Del Piero: Not so well, Francesco! I handed in a blank sheet.

Totti: You too? Now they are going to say that I copied.’


You just have to love a guy who can do this!


To conclude – thank you, all five of you, for the wonderful memories and for reinforcing in us why we love sports so much! I for one will never forget you.




[i] And when he spoke, it was powerful stuff! He received a record Bayern Munich fine for criticizing the club’s transfer policy and its lack of a footballing philosophy and strategic plan in 2009. And when regular captain Ballack wanted his armband back after the 2010 World Cup (Ballack was injured, and Lahm was chosen instead to captain Germany at the tournament), Lahm said he saw no reason as to why he (Lahm) should relinquish the captaincy. Coach Jochi Lowe agreed, and Ballack never played for Germany again.
[ii] “Misbah and Younis did more than serve Pakistan, they served cricket”, The Guardian, 16th May 2017.
[iii] “Taliban urge Pakistanis to ‘stop praising Sachin Tendulkar’, BBC News, 28th November 2013.

7 comments:

Ajit Chaudhuri said...

I just loved the write up by Ajit Chaudhuri.

His observation on Indian media's silence on Mishba and Younis's retirement is wholeheartedly endorsed by many sports followers like you and I.

Even I watched the last test of Pakistan vs WI. Pakistan will be badly handicapped by their absence in the forthcoming Champions' trophy.

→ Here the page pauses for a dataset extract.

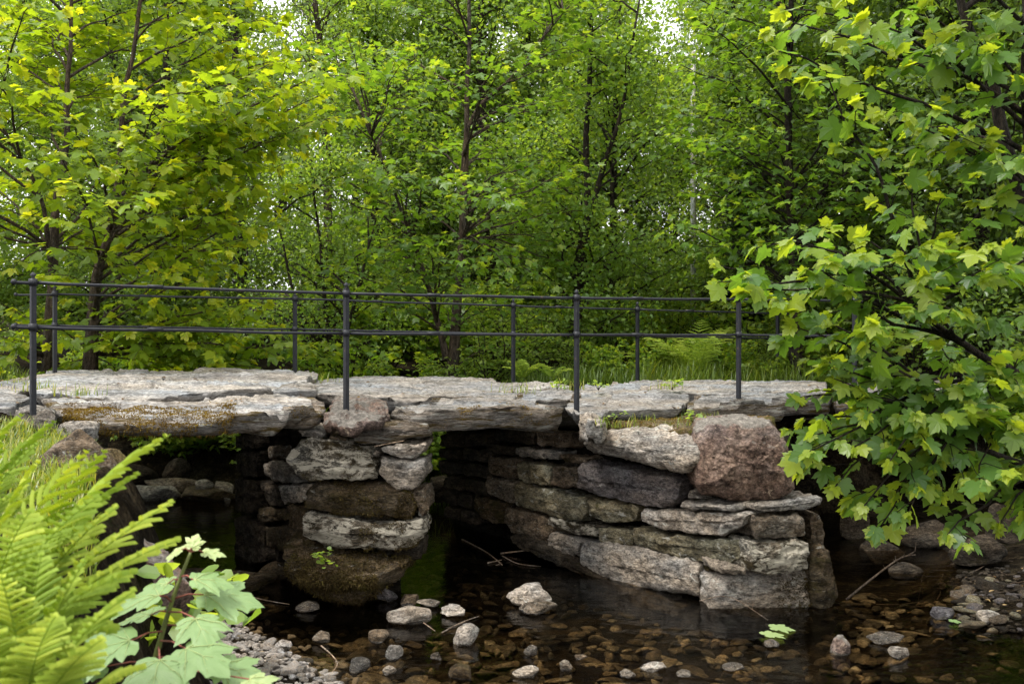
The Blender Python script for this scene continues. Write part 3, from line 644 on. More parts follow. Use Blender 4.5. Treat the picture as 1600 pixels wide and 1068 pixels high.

A word about John Terry and perhaps Dirk Kyut would have got my full endorsement of his "salam" to the super players who won't ply their trade any more.

Thanks for sharing.

Amit Sen

Ajit Chaudhuri said...

Ajit,

As usual, a brilliant piece...you are good at some things...not all ...

Amitabh Kharkwal

Ajit Chaudhuri said...

Sheer nostalgia....absolutely beautiful. The Totti bit was fascinating.

Dr. A. Khan

Ajit Chaudhuri said...

Loved it, Ajit. Thank you for sharing this.

Pratap Gupta

Siddhartha Bora said...

Nice read

salman haider said...

So consumable, plain and simple, I read it with a sleepy and tired mind but can still recall most of it.

Unknown said...

Loved that bit on Totti! Very nice read considering I'm both a cricket and a football fan and not exceedingly patriotic to country or club!